== Excerpted records

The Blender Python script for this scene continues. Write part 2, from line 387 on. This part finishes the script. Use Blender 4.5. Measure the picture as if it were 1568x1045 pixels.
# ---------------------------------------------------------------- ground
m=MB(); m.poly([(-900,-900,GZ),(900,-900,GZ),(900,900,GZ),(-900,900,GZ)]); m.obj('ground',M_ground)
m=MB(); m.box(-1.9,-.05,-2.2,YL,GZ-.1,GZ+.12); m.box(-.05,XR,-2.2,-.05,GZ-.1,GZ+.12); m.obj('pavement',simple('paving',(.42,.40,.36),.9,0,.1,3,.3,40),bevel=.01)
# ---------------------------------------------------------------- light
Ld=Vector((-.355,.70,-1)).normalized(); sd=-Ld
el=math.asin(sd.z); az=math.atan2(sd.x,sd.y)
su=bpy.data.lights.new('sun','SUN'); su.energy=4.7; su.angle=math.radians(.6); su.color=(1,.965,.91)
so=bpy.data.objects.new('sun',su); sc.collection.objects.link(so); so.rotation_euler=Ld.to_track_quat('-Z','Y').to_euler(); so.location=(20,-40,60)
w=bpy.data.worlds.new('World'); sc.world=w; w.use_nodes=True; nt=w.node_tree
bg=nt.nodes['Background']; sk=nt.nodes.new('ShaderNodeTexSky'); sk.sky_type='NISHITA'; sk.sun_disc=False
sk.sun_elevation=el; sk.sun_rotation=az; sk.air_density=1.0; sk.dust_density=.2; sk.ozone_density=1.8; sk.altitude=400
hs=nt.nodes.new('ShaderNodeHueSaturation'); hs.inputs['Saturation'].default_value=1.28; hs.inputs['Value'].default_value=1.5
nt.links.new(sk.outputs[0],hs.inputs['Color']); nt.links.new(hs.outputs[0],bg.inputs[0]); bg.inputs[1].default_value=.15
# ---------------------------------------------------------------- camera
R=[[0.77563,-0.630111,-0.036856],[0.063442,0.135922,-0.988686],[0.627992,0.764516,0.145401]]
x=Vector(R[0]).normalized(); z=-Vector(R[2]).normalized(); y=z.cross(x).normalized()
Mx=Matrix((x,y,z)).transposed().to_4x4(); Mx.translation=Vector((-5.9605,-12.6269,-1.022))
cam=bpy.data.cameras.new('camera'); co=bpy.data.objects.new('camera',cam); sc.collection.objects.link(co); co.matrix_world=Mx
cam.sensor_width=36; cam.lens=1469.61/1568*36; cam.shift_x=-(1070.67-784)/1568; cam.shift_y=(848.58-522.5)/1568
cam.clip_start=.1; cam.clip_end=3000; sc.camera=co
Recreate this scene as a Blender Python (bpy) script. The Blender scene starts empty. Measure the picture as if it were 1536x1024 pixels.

====

Directions for this task:
Retype every entry above, word for word.

The solution:
The Blender Python script for this scene continues. Write part 2, from line 387 on. This part finishes the script. Use Blender 4.5. Measure the picture as if it were 1568x1045 pixels.
# ---------------------------------------------------------------- ground
m=MB(); m.poly([(-900,-900,GZ),(900,-900,GZ),(900,900,GZ),(-900,900,GZ)]); m.obj('ground',M_ground)
m=MB(); m.box(-1.9,-.05,-2.2,YL,GZ-.1,GZ+.12); m.box(-.05,XR,-2.2,-.05,GZ-.1,GZ+.12); m.obj('pavement',simple('paving',(.42,.40,.36),.9,0,.1,3,.3,40),bevel=.01)
# ---------------------------------------------------------------- light
Ld=Vector((-.355,.70,-1)).normalized(); sd=-Ld
el=math.asin(sd.z); az=math.atan2(sd.x,sd.y)
su=bpy.data.lights.new('sun','SUN'); su.energy=4.7; su.angle=math.radians(.6); su.color=(1,.965,.91)
so=bpy.data.objects.new('sun',su); sc.collection.objects.link(so); so.rotation_euler=Ld.to_track_quat('-Z','Y').to_euler(); so.location=(20,-40,60)
w=bpy.data.worlds.new('World'); sc.world=w; w.use_nodes=True; nt=w.node_tree
bg=nt.nodes['Background']; sk=nt.nodes.new('ShaderNodeTexSky'); sk.sky_type='NISHITA'; sk.sun_disc=False
sk.sun_elevation=el; sk.sun_rotation=az; sk.air_density=1.0; sk.dust_density=.2; sk.ozone_density=1.8; sk.altitude=400
hs=nt.nodes.new('ShaderNodeHueSaturation'); hs.inputs['Saturation'].default_value=1.28; hs.inputs['Value'].default_value=1.5
nt.links.new(sk.outputs[0],hs.inputs['Color']); nt.links.new(hs.outputs[0],bg.inputs[0]); bg.inputs[1].default_value=.15
# ---------------------------------------------------------------- camera
R=[[0.77563,-0.630111,-0.036856],[0.063442,0.135922,-0.988686],[0.627992,0.764516,0.145401]]
x=Vector(R[0]).normalized(); z=-Vector(R[2]).normalized(); y=z.cross(x).normalized()
Mx=Matrix((x,y,z)).transposed().to_4x4(); Mx.translation=Vector((-5.9605,-12.6269,-1.022))
cam=bpy.data.cameras.new('camera'); co=bpy.data.objects.new('camera',cam); sc.collection.objects.link(co); co.matrix_world=Mx
cam.sensor_width=36; cam.lens=1469.61/1568*36; cam.shift_x=-(1070.67-784)/1568; cam.shift_y=(848.58-522.5)/1568
cam.clip_start=.1; cam.clip_end=3000; sc.camera=co
Recreate this scene as a Blender Python (bpy) script. The Blender scene starts empty. Measure the picture as if it were 1536x1024 pixels.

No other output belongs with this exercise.